A MISSING mother from Basildon may have “gone underground” with her three-year-old son, lawyers say.

Ellie Yarrow-Sanders has not used her bank accounts or mobile since disappearing with Olly Sheridan six months ago, according to solicitors representing the youngster's father, Patrick Sheridan.

Staff at law firm Irwin Mitchell on Thursday renewed appeals for help finding Olly and his 26-year-old mother and said the situation was becoming "increasingly serious".

Olly is at the centre of a family court dispute between his estranged parents.

Miss Yarrow-Sanders disappeared with Olly in July a few weeks before she was due to give evidence in a "critical" family court hearing, lawyers say.

A judge raised the alarm in December and urged anyone with information to come forward.

Mr Justice Williams, who had overseen a hearing in the Family Division of the High Court in London, said he was gravely concerned.

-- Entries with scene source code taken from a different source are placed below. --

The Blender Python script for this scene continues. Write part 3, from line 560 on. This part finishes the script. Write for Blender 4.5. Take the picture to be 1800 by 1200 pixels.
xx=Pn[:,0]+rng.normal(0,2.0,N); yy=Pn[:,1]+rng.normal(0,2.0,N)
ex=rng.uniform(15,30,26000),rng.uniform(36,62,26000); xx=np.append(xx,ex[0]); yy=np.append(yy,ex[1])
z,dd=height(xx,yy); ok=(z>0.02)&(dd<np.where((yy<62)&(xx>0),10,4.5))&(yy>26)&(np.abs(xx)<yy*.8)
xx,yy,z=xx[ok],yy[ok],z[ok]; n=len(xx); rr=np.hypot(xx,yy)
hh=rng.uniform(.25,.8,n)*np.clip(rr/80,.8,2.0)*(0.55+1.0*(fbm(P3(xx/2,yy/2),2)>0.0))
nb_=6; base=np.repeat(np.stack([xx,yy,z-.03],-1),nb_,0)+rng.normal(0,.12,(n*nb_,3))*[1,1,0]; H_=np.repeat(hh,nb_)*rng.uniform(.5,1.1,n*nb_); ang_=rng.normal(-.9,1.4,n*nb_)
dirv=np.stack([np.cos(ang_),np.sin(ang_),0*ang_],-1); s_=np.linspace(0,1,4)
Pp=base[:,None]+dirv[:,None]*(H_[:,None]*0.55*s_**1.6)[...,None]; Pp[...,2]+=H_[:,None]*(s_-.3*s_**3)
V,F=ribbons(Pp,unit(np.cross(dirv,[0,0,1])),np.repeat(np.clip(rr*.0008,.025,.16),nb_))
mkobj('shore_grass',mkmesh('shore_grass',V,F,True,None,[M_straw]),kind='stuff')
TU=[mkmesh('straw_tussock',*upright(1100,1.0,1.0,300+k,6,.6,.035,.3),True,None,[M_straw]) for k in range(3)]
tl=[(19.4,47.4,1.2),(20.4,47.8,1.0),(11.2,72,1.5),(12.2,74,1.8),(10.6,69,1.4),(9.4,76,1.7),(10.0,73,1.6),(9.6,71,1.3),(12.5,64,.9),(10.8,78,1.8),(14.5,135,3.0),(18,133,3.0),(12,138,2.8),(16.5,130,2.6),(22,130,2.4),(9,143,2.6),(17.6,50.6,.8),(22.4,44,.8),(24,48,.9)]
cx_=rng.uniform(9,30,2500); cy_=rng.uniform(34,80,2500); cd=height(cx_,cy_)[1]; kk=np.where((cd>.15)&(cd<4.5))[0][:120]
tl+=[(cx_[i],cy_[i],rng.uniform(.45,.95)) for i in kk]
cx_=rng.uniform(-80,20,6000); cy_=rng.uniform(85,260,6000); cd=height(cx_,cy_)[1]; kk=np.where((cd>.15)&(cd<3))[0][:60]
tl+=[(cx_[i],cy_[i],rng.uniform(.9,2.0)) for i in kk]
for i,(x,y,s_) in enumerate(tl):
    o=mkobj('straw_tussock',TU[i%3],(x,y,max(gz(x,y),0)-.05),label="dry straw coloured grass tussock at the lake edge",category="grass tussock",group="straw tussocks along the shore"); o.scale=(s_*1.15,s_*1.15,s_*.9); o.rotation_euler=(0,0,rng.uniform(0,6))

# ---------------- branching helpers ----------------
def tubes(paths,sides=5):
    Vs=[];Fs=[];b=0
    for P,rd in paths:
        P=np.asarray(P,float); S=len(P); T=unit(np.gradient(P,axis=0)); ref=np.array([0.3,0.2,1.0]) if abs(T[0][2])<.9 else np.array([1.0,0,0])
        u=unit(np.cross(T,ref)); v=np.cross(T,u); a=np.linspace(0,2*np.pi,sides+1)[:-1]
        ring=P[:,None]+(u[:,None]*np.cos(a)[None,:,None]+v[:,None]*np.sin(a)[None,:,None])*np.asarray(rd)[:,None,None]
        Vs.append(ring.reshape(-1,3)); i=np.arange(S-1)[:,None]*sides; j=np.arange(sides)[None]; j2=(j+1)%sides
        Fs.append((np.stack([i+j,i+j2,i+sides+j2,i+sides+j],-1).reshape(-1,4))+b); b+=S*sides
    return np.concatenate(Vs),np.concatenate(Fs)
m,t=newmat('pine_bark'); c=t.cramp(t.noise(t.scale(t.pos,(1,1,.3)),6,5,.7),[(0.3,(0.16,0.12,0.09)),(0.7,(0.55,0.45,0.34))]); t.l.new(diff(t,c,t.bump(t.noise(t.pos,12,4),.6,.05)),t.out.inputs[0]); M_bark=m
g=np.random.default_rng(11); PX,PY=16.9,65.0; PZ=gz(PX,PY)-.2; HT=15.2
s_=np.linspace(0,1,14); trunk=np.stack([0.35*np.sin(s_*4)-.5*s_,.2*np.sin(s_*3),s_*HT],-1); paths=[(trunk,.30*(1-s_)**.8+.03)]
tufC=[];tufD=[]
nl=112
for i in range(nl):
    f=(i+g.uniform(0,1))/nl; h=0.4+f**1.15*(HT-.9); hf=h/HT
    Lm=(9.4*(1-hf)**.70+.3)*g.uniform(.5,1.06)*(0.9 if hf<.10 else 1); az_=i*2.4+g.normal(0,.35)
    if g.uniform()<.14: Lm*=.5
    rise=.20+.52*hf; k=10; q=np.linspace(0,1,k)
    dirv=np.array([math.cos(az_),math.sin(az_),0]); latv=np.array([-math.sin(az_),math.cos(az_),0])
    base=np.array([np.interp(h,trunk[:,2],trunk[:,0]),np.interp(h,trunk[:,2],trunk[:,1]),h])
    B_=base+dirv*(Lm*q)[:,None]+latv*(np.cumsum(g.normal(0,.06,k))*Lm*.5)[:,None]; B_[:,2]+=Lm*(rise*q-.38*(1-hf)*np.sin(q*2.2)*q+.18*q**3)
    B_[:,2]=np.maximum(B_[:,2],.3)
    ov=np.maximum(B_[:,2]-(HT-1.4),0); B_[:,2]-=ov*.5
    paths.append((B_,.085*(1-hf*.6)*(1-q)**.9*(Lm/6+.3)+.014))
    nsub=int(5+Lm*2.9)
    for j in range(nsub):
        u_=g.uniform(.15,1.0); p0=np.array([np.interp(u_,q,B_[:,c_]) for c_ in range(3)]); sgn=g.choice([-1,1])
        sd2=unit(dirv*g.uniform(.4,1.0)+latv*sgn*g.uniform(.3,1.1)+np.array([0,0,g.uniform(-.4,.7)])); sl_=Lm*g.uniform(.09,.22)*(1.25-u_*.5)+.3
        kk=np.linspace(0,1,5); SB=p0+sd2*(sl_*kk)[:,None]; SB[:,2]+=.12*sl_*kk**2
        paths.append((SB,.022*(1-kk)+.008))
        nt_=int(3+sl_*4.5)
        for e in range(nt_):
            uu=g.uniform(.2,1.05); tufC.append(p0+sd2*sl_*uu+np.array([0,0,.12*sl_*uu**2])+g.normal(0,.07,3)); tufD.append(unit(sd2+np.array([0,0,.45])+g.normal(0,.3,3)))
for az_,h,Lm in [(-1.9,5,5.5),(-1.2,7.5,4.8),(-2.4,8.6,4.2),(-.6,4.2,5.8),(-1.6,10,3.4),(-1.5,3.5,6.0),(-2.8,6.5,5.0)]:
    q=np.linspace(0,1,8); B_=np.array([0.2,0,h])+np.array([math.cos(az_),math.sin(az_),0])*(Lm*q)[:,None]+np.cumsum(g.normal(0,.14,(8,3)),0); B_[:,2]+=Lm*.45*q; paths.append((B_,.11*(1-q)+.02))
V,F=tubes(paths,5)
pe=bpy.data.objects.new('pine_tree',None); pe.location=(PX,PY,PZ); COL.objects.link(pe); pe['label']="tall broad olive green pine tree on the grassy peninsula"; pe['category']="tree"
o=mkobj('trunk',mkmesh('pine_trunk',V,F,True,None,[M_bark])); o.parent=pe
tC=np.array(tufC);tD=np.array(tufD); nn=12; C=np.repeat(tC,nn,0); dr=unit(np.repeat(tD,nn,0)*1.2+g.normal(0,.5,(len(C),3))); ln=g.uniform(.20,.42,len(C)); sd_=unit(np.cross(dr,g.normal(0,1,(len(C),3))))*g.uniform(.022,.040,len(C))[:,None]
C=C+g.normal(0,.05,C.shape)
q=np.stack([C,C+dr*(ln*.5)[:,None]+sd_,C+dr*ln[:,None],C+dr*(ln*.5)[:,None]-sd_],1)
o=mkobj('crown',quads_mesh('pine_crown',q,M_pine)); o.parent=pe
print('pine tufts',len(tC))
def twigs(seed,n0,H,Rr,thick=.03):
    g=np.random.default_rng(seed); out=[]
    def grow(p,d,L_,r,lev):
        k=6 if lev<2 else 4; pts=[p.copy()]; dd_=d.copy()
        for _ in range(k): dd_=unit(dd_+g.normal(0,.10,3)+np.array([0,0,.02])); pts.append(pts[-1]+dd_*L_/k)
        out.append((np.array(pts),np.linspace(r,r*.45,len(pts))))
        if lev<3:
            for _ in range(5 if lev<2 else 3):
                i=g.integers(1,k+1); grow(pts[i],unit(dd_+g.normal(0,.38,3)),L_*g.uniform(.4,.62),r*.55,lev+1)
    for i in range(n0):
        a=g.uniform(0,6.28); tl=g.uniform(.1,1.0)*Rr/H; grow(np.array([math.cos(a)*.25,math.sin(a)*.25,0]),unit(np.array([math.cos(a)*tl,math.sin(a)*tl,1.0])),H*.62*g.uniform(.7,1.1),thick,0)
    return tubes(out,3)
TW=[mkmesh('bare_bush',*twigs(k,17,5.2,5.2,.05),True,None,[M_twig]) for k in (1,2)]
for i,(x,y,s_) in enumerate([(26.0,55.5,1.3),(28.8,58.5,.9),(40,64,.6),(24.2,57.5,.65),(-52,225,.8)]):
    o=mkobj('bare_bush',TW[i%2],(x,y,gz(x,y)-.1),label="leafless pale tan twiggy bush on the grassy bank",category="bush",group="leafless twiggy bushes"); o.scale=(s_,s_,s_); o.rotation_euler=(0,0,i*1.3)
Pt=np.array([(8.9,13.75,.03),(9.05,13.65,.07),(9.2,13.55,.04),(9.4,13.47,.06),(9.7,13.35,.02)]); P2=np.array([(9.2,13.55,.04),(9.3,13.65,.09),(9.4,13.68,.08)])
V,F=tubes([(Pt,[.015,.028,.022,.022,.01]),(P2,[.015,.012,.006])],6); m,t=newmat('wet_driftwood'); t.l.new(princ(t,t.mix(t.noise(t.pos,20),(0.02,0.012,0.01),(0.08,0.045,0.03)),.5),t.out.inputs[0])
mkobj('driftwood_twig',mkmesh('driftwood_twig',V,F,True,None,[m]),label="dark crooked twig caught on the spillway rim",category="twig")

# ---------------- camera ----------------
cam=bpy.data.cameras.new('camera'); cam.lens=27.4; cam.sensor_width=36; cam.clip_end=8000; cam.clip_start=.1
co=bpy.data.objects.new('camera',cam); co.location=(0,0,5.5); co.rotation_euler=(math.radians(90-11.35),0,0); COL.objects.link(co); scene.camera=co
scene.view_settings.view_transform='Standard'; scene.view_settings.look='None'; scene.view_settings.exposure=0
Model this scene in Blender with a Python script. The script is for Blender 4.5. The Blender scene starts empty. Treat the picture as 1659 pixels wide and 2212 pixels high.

Family court hearings have been staged in private and journalists had been barred from identifying any involved family members, who come from Basildon.

But Mr Justice Williams said he was lifting the identity bar in the hope that publicity would help find Olly and Miss Yarrow-Sanders.

READ MORE: Father of vanished three-year-old from Basildon is 'sick with worry'

He said they could be named and photographs published.

Essex Police are also searching and have urged anyone with information to get in touch.

An Irwin Mitchell spokesman said on Thursday: "Ellie has gone underground since abducting Olly.

"She has not used her bank accounts or mobile phone since she and Olly disappeared in July."

The spokesman said Miss Yarrow-Sanders' mother had travelled to Huddersfield, West Yorkshire, at around the time Olly vanished.

She said Miss Yarrow-Sanders' and Olly might also have stayed in the Huddersfield area.

Lawyer Jenna Lucas added: "The situation for Olly Sheridan is increasingly serious."

Mr Sheridan, 45, said Christmas had been "unbearable".

He said: "I hope that Ellie sees sense and comes forward so that this can be sorted out and Olly can have a normal childhood, not living on the run.

"My boy needs both of his parents in his life and not to live a life undercover, hidden away from his family and the rest of the world.

“If any members of the public who might have seen Olly or have any information, call the police."